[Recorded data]
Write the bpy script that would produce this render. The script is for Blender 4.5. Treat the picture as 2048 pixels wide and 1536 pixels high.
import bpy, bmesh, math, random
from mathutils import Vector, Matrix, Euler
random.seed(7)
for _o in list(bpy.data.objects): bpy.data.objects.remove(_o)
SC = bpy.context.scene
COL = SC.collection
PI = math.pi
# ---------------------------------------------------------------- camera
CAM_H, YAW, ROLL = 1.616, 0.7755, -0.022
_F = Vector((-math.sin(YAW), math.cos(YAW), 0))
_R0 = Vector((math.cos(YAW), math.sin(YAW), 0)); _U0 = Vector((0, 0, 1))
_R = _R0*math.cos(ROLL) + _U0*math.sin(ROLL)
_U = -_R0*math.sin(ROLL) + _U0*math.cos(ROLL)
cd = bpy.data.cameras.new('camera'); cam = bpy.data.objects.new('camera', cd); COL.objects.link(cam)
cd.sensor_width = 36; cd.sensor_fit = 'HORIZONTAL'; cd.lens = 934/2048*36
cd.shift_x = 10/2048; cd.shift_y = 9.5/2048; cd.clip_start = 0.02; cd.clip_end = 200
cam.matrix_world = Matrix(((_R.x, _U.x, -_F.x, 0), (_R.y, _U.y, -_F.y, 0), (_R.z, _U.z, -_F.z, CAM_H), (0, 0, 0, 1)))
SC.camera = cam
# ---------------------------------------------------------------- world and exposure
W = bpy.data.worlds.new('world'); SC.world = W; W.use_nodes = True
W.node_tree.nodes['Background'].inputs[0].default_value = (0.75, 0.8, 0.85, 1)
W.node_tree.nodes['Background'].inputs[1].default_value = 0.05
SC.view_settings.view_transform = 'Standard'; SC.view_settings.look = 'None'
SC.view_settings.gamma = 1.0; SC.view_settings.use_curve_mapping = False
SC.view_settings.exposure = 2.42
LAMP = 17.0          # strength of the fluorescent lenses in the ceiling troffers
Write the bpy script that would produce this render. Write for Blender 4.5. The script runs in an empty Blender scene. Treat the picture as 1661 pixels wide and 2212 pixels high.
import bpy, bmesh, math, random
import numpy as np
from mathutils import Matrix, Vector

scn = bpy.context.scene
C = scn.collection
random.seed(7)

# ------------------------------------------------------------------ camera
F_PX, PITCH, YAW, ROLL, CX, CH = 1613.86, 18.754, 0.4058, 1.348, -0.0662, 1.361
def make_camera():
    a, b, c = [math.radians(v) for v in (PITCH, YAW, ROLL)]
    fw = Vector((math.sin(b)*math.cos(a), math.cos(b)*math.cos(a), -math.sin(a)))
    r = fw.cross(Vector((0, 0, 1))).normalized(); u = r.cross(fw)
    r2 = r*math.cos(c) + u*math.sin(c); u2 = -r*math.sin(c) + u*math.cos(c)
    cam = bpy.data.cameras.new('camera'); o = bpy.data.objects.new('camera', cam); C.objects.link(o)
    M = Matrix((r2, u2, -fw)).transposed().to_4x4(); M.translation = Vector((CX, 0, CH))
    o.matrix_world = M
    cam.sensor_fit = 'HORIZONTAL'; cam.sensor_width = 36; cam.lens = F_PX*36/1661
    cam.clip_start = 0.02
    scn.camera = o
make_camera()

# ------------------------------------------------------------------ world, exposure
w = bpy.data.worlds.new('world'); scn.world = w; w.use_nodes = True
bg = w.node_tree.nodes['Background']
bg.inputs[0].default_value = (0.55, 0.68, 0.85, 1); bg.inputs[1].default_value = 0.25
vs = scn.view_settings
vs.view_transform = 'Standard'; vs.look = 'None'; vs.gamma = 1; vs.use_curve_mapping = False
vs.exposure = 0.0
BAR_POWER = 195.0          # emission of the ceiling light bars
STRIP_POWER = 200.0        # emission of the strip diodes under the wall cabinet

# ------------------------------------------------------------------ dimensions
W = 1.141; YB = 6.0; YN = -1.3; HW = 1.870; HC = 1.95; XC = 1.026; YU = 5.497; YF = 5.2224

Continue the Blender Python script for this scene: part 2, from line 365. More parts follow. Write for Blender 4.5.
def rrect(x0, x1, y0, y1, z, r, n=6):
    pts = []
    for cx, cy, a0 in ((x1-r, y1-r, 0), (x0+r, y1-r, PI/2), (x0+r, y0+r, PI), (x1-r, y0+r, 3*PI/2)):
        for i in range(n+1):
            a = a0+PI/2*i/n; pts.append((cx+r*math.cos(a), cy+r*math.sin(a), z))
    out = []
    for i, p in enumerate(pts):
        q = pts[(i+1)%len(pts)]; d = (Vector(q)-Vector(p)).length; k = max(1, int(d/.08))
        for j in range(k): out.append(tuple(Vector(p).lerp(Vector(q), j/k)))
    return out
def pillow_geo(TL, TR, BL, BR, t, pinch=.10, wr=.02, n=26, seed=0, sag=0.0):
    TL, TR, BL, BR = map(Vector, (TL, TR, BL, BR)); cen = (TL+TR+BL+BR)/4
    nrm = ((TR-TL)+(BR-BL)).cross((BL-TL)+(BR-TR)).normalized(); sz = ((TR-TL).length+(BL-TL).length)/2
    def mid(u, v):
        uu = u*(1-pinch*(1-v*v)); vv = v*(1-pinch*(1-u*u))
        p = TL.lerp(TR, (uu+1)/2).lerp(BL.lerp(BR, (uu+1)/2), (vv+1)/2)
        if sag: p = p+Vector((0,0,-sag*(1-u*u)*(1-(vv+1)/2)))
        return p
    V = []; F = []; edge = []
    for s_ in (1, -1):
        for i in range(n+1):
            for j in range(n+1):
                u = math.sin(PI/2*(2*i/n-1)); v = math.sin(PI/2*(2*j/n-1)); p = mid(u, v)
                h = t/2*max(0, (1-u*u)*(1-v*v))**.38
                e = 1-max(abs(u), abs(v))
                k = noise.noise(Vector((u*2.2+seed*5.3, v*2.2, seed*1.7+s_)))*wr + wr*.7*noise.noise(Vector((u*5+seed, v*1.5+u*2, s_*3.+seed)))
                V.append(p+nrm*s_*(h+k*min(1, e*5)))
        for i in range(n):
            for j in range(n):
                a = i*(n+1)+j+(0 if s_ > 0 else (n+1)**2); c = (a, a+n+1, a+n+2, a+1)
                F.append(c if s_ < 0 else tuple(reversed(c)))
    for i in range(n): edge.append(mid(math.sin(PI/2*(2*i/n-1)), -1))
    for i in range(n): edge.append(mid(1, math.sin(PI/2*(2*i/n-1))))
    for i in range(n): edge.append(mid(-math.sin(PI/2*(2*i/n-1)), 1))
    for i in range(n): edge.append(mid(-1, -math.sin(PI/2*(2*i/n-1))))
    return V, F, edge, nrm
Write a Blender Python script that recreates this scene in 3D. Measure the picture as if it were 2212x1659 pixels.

● What you are asked to do: Report how many lines of the entries hold the string "scene". Provide the number alone.

● Task solution: 5